DECEMBER 2023 · GROUNDED
Nash Woods, Presteigne
Radnor Forest, Wales
Christmas Day. Nash Woods sits above Presteigne on the Powys-Herefordshire border, part of the Radnor Forest complex. In December the birch trunks go pale — almost white — and the bracken below them goes rust-brown, and there's a mist that sits in the valley and doesn't lift. The woodland reads like a two-tone photograph of itself.
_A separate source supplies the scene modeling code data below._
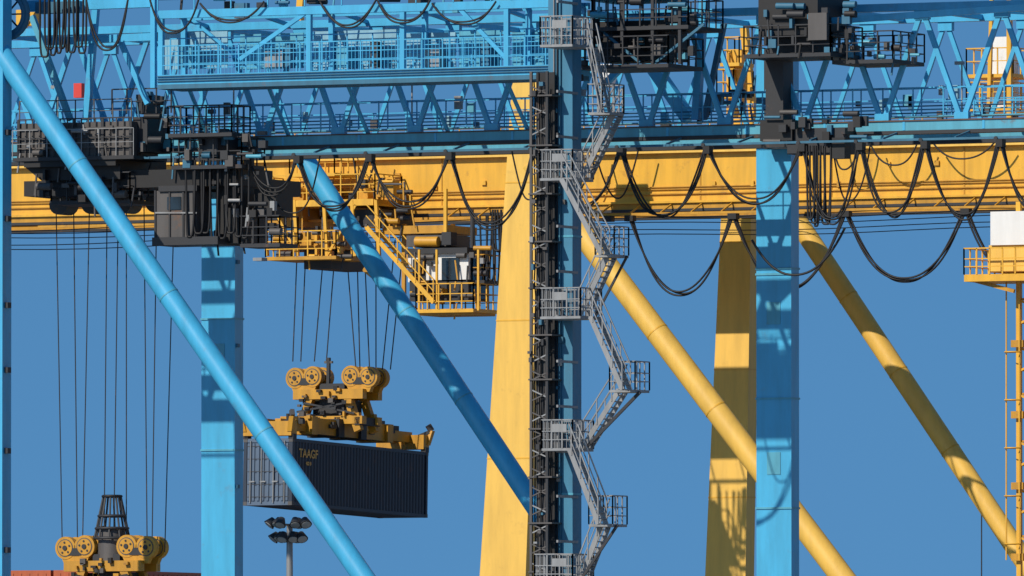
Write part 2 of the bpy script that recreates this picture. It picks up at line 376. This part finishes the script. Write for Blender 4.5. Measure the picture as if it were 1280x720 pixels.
# ---- stair tower on near leg
st=B("stair_tower")
Ys=-2.4
lefts=[(222,675,742),(395,675,752),(560,677,742),(728,668,742),(55,675,742)]
for yb,x0,x1 in lefts: deck(st,x0,x1,yb,Ys,1.9,GREY,GREY,sp=.5,t=.045,mids=(.3,.6),mesh=True,th=.1)
rights=[(318,744,786),(487,762,812),(655,736,784),(140,735,780)]
for yb,x0,x1 in rights: deck(st,x0,x1,yb,Ys+.2,1.3,GREY,GREY,sp=.5,t=.045,mids=(.3,.6),th=.1)
def fl(x0,y0,x1,y1,Y): stair(st,pt(x0,y0,Y),pt(x1,y1,Y),.7,GREY)
fl(702,224,752,318,Ys-.8); fl(760,318,724,395,Ys+.9); fl(738,396,778,487,Ys-.8); fl(774,487,728,560,Ys+.9); fl(712,562,748,655,Ys-.8); fl(752,655,724,728,Ys+.9)
fl(735,60,752,140,Ys-.8); fl(768,140,728,222,Ys+.9)
bm(st,732,560,800,490,Ys+.4,.09,.12,DARK); bm(st,742,400,784,320,Ys+1.2,.07,.09,DARK); bm(st,728,722,772,656,Ys+.4,.08,.1,DARK)
for yb,x0,x1 in lefts: bx(st,690,yb-30,708,yb-20,Ys-.02,.03,GREY,adj=False)
z=6
while z<zt:
    box(st,(xl1+.5,Ys+.6,z),(xl1+.58,0,z+.1),GREY); z+=1.75
em=B("elevator_mast")
xm0=pt(664,400,-1.2).x; xm1=pt(684,400,-1.2).x; zmt=pt(664,92,0).z
for x in (xm0,xm1): beam(em,(x,-1.2,4),(x,-1.2,zmt),.1,.1,BRN if x==xm0 else DARK); beam(em,(x,-.6,4),(x,-.6,zmt),.1,.1,BLK)
box(em,(xm0+.05,-.58,4),(xm1-.05,-.5,zmt),BLK)
z=24.0; i=0
while z<zmt-.3:
    beam(em,(xm0,-1.2,z),(xm1,-1.2,z+.3*(1 if i%2 else -1)),.045,.05,GREY if i%3==0 else BRN)
    if random.random()<.5: 
        x=random.uniform(xm0-.08,xm1-.1); box(em,(x,-1.4,z),(x+random.uniform(.08,.2),-1.2,z+random.uniform(.06,.25)),random.choice((GREY,DARK,BRN,BRN,DARK,BLUED)))
    if i%5==0: box(em,(xm0-.08,-1.3,z),(xm1+.25,-.3,z+.06),BRN)
    z+=random.uniform(.3,.44); i+=1
for k in range(6):
    x=xm0+.06+k*.09; pts=[]
    zz=24
    while zz<zmt: pts.append((x+random.uniform(-.03,.03),-1.0+random.uniform(-.04,.04),zz)); zz+=.7
    tube(em,pts,.03,(BLK,DARK,BRN)[k%3],5)
for k in range(3):
    x=xl1-.25+k*.14; cyl(em,(x,-.46,5),(x,-.46,zt),.03,(GREY,DARK,BLUED)[k],6)
z=24
while z<zt:
    if random.random()<.5:
        x=xl1+random.uniform(-.35,.25); box(em,(x,-.55,z),(x+random.uniform(.08,.2),-.41,z+random.uniform(.1,.3)),random.choice((GREY,BLUED,BRN)))
    z+=.9
loop(fc,pt(940,300,5.6),pt(1056,285,5.6),1.6,.05,BLK,ex=2.2)

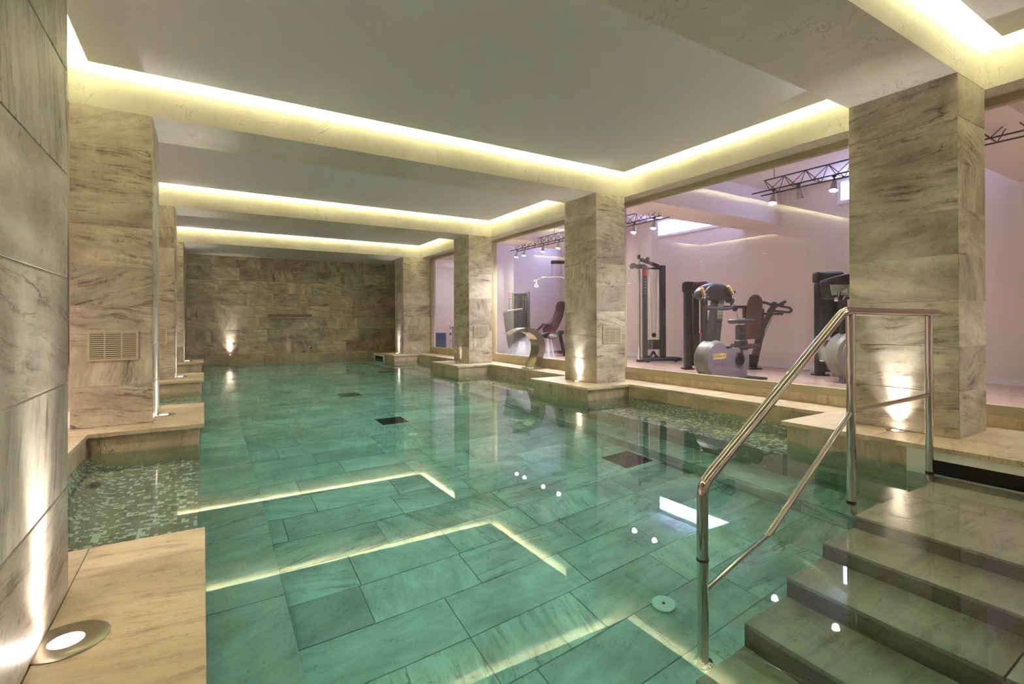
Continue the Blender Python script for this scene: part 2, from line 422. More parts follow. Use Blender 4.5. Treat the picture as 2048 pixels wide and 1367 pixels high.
bn = ['ceiling panel over the submerged steps, above the camera', 'largest grey ceiling panel, over the near part of the pool', 'middle grey ceiling panel with a glowing cove edge', 'farthest grey ceiling panel with a glowing cove edge']
g = .125
for i, (a, b) in enumerate(bays):
    p = MB().box((-.83+g, a+g, ZP), (4.659-g, b-g, ZP+.02)).build('ceiling_panel', M_PANEL)
    struct(p, bn[i], 'ceiling panel')
    x0, x1, y0, y1 = -.83+g, 4.659-g, a+g, b-g
    for q0, q1 in (((x0+.06, y0+.06, ZP+.02), (x1-.06, y0+.075, ZC)), ((x0+.06, y1-.075, ZP+.02), (x1-.06, y1-.06, ZC)), ((x0+.06, y0+.075, ZP+.02), (x0+.075, y1-.075, ZC)), ((x1-.075, y0+.075, ZP+.02), (x1-.06, y1-.075, ZC))):
        MB().box(q0, q1).build('light_baffle', M_PAINT, p)  # unseen strips added to confine the LED light and send it through the gap
    x0, x1, y0, y1 = -.83+g+.03, 4.659-g-.03, a+g+.03, b-g-.03; z0, z1 = ZP+.022, ZP+.034
    for q0, q1 in (((x0, y0, z0), (x1, y0+.012, z1)), ((x0, y1-.012, z0), (x1, y1, z1)), ((x0, y0+.02, z0), (x0+.012, y1-.02, z1)), ((x1-.012, y0+.02, z0), (x1, y1-.02, z1))):
        MB().box(q0, q1).build('led_strip', M_LED, p)

# ---------------------------------------------------------------- far wall
fwall = MB().box((-.83, BACK+G, -1.2), (4.93, BACK+.15, ZS)).build('wall_far', M_GROUTD)
struct(fwall, 'far end wall clad in brownish marble tiles', 'wall')
rnd = random.Random(3)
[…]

Winter takes the canopy and gives you the structure. You can see where trees have fallen, where the ground has been disrupted, where stone has been buried under decades of moss growth. A large rock near the path was entirely encrusted — vivid green over ancient grey, the original surface visible only in fragments. Whatever the stone is, it's been there long enough that the moss has decided it's a permanent feature worth investing in.
Whatever the stone is, it's been there long enough that the moss has decided it's a permanent feature worth investing in.
Nash Woods — December 2023

The branches of older trees have acquired their own biome. Lichen drapes the twisted limbs in filaments, grey against grey, each branch holding a different arrangement of growth. Twisted moss-covered branches reach through the upper canopy in layers. Dead fern fills the understorey, orange-brown and flattened, the structure of the living plant visible in the collapsed version.


Mist filled the higher section of the wood. A lone birch sapling stood against it, backlit, its thin trunk catching the diffuse light and standing out against the soft grey background. Several saplings together made a different image: delicate verticals in a horizontal landscape, the bracken making a warm floor below them.

Tall moss-draped trunks beneath the main canopy held rust-coloured bracken at their feet. Looking down the slope through those trunks, the forest receded in layers of pale and dark, the mist softening the distances.
On the border of two countries. Christmas. No one else there.